**DO THIS**.
Please set the lines down again exactly, from the top of the entries through the line that contains "False else None".

Scripts that build scenes
_ _ _

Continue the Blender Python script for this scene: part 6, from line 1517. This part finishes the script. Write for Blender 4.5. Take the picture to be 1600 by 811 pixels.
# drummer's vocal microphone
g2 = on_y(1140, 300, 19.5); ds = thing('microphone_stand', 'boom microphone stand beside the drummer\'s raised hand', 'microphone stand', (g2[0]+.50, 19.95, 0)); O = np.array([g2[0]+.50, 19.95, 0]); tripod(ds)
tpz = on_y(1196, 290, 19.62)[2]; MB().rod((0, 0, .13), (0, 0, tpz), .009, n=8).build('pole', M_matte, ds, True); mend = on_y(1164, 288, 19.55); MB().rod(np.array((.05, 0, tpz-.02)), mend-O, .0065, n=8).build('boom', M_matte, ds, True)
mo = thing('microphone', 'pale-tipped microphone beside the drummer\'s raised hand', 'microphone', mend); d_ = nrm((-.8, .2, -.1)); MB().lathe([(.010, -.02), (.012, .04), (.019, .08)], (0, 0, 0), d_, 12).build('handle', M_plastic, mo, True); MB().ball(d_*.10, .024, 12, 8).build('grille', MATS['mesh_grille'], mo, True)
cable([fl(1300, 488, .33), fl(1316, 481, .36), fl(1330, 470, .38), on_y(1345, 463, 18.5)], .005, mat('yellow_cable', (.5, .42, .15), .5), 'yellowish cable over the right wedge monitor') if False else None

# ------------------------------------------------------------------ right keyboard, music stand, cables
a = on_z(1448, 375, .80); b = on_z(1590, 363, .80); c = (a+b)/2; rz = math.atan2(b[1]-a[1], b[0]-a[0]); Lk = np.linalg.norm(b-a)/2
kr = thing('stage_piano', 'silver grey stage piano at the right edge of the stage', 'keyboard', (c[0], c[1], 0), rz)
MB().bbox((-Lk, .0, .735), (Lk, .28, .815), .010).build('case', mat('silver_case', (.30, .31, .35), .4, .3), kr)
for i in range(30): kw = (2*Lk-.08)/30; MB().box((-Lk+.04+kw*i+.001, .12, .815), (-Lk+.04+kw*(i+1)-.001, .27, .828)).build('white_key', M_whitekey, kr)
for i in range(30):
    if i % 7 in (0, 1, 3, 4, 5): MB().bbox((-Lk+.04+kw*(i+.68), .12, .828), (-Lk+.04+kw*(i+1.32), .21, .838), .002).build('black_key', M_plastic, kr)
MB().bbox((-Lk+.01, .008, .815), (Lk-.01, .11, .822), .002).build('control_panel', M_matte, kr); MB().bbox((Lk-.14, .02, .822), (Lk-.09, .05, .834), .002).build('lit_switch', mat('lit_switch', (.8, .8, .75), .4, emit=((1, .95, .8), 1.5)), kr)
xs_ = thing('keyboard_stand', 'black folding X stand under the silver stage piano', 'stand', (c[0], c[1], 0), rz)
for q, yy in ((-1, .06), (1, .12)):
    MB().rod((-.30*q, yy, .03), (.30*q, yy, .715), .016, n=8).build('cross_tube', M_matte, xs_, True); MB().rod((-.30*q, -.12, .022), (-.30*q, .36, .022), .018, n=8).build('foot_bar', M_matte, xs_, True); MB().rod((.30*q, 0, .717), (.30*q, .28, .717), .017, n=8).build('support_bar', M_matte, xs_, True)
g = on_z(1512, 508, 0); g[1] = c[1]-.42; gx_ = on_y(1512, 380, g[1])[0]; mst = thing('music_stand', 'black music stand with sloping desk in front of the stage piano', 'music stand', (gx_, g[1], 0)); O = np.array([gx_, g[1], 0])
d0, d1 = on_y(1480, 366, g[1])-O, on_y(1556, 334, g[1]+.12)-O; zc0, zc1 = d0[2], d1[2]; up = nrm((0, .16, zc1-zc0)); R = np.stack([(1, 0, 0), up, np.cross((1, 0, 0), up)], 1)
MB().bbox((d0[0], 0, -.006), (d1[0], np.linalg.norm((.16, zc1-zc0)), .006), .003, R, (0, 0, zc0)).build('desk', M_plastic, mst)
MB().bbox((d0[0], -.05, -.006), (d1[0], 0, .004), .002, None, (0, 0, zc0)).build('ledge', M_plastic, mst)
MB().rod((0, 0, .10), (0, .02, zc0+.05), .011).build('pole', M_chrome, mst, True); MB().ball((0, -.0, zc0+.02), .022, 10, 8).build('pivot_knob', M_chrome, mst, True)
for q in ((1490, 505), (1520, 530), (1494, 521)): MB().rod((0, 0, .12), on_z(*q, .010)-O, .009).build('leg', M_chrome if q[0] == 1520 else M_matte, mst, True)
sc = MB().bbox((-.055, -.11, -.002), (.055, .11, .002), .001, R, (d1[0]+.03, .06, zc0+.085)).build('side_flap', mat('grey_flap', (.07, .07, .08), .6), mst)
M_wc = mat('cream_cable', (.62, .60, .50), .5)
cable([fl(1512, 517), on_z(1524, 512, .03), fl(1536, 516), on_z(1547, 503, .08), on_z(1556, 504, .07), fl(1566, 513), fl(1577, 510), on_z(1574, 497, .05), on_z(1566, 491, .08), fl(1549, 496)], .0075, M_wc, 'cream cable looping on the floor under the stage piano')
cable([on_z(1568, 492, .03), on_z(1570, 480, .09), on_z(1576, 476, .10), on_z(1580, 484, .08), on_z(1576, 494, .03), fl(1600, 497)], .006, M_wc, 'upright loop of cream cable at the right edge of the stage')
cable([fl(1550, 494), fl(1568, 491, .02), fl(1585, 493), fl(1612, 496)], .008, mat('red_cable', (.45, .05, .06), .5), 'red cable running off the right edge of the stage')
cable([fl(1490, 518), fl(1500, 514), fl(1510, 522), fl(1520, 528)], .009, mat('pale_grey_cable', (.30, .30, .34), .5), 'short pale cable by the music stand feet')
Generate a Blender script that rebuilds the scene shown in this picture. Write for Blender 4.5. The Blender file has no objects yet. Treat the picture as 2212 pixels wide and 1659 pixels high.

_ _ _

**EXPECTED ANSWER**.
Continue the Blender Python script for this scene: part 6, from line 1517. This part finishes the script. Write for Blender 4.5. Take the picture to be 1600 by 811 pixels.
# drummer's vocal microphone
g2 = on_y(1140, 300, 19.5); ds = thing('microphone_stand', 'boom microphone stand beside the drummer\'s raised hand', 'microphone stand', (g2[0]+.50, 19.95, 0)); O = np.array([g2[0]+.50, 19.95, 0]); tripod(ds)
tpz = on_y(1196, 290, 19.62)[2]; MB().rod((0, 0, .13), (0, 0, tpz), .009, n=8).build('pole', M_matte, ds, True); mend = on_y(1164, 288, 19.55); MB().rod(np.array((.05, 0, tpz-.02)), mend-O, .0065, n=8).build('boom', M_matte, ds, True)
mo = thing('microphone', 'pale-tipped microphone beside the drummer\'s raised hand', 'microphone', mend); d_ = nrm((-.8, .2, -.1)); MB().lathe([(.010, -.02), (.012, .04), (.019, .08)], (0, 0, 0), d_, 12).build('handle', M_plastic, mo, True); MB().ball(d_*.10, .024, 12, 8).build('grille', MATS['mesh_grille'], mo, True)
cable([fl(1300, 488, .33), fl(1316, 481, .36), fl(1330, 470, .38), on_y(1345, 463, 18.5)], .005, mat('yellow_cable', (.5, .42, .15), .5), 'yellowish cable over the right wedge monitor') if False else None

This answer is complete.